Things I didn’t think about when applying to colleges: the party atmosphere, proximity to grocery stores, the importance of a fabulous library, whether the sidewalks are heated (Elmhurst’s are!), and a plethora of other things…including the religious make up of the campus. I didn’t know, coming to college, I would expand so far beyond my 17 year-old Lutheran-youth-group-church-nerd-self in acting on my beliefs and convictions regarding social change and faith-based organizing; I didn’t consider that I might want to attend a college with more religious diversity (or heck, diversity in general). I don’t know that I even thought about religious diversity in much earnest until, in my first week of college, someone invited me to Spiritual Life Council and I went because they did service work.

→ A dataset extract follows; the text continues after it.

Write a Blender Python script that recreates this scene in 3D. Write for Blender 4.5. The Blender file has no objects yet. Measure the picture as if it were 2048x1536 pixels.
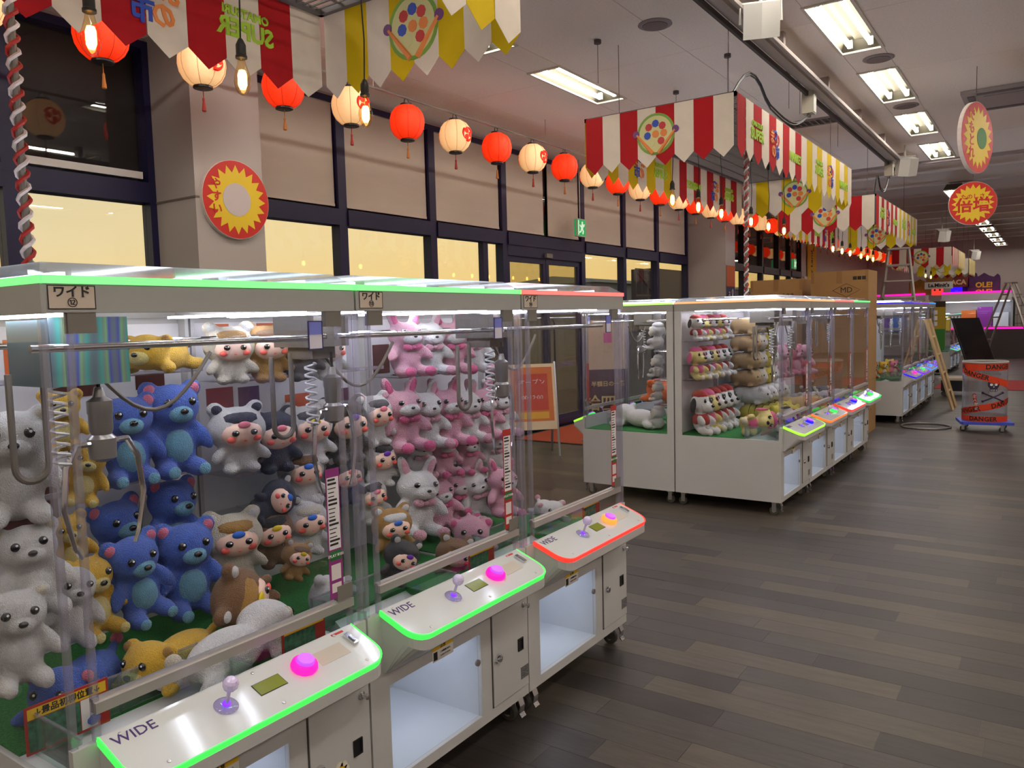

Elmhurst is 42% Roman Catholic and 21% Protestant, with 29% of our student body “Other, not affiliated, not reporting”, we have all of five active student organizations centered around a religious identity (out of more than 100 clubs and organizations), and yes, sometimes that makes interfaith cooperation an up-hill battle- on a campus of 2,600, 37% non-Christian is a pretty small number. Sometimes it’s a struggle to have a conversation about our different beliefs because most of the people in the room hold similar core belief systems (or end up at the point of thinking another doesn’t practice the “right way”), sometimes we get caught using only Judeo-Christian– wait, strike that– Christian language to talk about values and practices– “othering” any person of minority faith who may try to enter the conversation. Yeah, sometimes interfaith work on such a homogeneous campus can be tough, especially when I hear about campus’ demographics of my peers in IFYC.

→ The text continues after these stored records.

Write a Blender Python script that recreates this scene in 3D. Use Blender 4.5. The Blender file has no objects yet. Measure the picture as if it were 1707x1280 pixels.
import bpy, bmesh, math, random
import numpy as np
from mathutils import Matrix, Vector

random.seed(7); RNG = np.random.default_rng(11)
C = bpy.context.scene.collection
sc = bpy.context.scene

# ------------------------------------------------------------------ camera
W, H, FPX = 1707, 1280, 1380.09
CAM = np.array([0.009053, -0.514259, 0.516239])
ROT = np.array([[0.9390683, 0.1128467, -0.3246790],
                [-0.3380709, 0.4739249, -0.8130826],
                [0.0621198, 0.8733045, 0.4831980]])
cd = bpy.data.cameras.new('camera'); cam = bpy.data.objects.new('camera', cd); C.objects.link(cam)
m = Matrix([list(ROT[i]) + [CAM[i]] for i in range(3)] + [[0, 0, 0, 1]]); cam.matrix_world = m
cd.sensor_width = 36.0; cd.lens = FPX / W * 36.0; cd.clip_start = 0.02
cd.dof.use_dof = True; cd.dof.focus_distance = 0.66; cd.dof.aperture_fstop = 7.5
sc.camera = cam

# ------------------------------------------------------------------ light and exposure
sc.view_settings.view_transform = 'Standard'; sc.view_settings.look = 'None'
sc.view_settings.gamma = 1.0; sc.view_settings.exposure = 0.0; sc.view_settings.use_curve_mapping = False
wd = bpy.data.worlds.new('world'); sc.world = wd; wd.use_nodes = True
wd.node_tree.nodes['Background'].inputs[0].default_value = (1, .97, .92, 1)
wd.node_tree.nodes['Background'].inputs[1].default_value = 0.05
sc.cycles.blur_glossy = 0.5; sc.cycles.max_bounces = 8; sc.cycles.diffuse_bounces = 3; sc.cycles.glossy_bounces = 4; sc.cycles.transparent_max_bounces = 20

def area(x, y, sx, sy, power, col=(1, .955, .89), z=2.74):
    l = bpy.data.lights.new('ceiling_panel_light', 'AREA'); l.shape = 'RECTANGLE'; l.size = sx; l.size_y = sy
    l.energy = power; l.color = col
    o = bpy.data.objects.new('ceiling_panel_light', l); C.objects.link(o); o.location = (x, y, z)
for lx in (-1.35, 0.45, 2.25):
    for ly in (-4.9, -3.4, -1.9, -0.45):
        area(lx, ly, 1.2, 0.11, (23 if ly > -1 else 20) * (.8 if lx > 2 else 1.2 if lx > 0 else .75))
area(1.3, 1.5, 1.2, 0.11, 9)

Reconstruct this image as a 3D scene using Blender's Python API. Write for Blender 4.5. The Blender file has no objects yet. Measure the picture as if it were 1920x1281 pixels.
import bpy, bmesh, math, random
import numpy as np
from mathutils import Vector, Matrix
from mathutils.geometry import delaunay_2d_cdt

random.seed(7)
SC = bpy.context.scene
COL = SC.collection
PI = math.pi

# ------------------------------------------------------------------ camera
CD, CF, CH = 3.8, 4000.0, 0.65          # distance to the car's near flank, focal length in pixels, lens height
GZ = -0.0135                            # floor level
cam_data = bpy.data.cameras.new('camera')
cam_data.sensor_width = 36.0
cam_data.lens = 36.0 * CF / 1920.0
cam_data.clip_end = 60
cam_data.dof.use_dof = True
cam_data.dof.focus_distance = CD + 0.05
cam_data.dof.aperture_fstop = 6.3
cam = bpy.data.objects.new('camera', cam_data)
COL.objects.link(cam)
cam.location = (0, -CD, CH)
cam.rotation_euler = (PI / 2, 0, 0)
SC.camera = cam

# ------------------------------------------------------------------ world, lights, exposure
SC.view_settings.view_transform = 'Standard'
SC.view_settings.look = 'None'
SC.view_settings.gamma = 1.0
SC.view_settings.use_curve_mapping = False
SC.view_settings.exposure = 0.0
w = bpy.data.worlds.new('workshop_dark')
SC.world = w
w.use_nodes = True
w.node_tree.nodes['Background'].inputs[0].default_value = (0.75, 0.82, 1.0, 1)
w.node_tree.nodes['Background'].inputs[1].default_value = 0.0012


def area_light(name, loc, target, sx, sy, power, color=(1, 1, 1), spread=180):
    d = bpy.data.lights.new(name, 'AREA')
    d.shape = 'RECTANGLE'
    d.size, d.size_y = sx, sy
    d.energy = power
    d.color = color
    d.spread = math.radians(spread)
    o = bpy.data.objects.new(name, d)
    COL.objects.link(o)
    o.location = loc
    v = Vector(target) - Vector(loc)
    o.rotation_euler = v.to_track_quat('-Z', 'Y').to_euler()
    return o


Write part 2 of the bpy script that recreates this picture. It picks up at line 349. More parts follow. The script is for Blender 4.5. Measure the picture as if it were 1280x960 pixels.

But, you know what? It also means that people tend to be more curious about other faiths, as they may have never had a working interaction or conversation with a Jew, Hindu, Sikh, or Mormon. Elmhurst’s small number of non-Christian students (and staff & faculty) can mean our conversations that are held in multi-faith groups are richer, we are more excited to learn, and those of us who do not follow the predominant religion are all the more engaged in our faith and interfaith work (from my perspective, as a person whose practice is in transition).

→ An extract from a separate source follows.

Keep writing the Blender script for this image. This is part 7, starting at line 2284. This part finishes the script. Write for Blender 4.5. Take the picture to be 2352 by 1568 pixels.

Now, even though sometimes I wish I could walk out my door and talk with people who openly identify as Jewish, Hindu, Sikh, or Mormon, and sometimes I yearn not to have to pull teeth in discussion, I have grown to appreciate that we are still able to become more religiously literate and grow in respect for people of other faith and philosophical traditions.
At Elmhurst, we are still figuring out how to reach beyond our campus to engage multiple faiths– by visiting various houses of worship, planning a fall retreat in Chicago– a heart of world religions in the United States– exploring what faith traditions are doing in the city, worshiping, serving, engaging the metro and our community.
So, if your campus seems homogeneous, take heart, interfaith cooperation can happen, engaging faith and philosophical values of any tradition (even if everyone claims the same one) is important because we all interpret and act on our values differently– talk about those interpretations- that’s interfaith cooperation!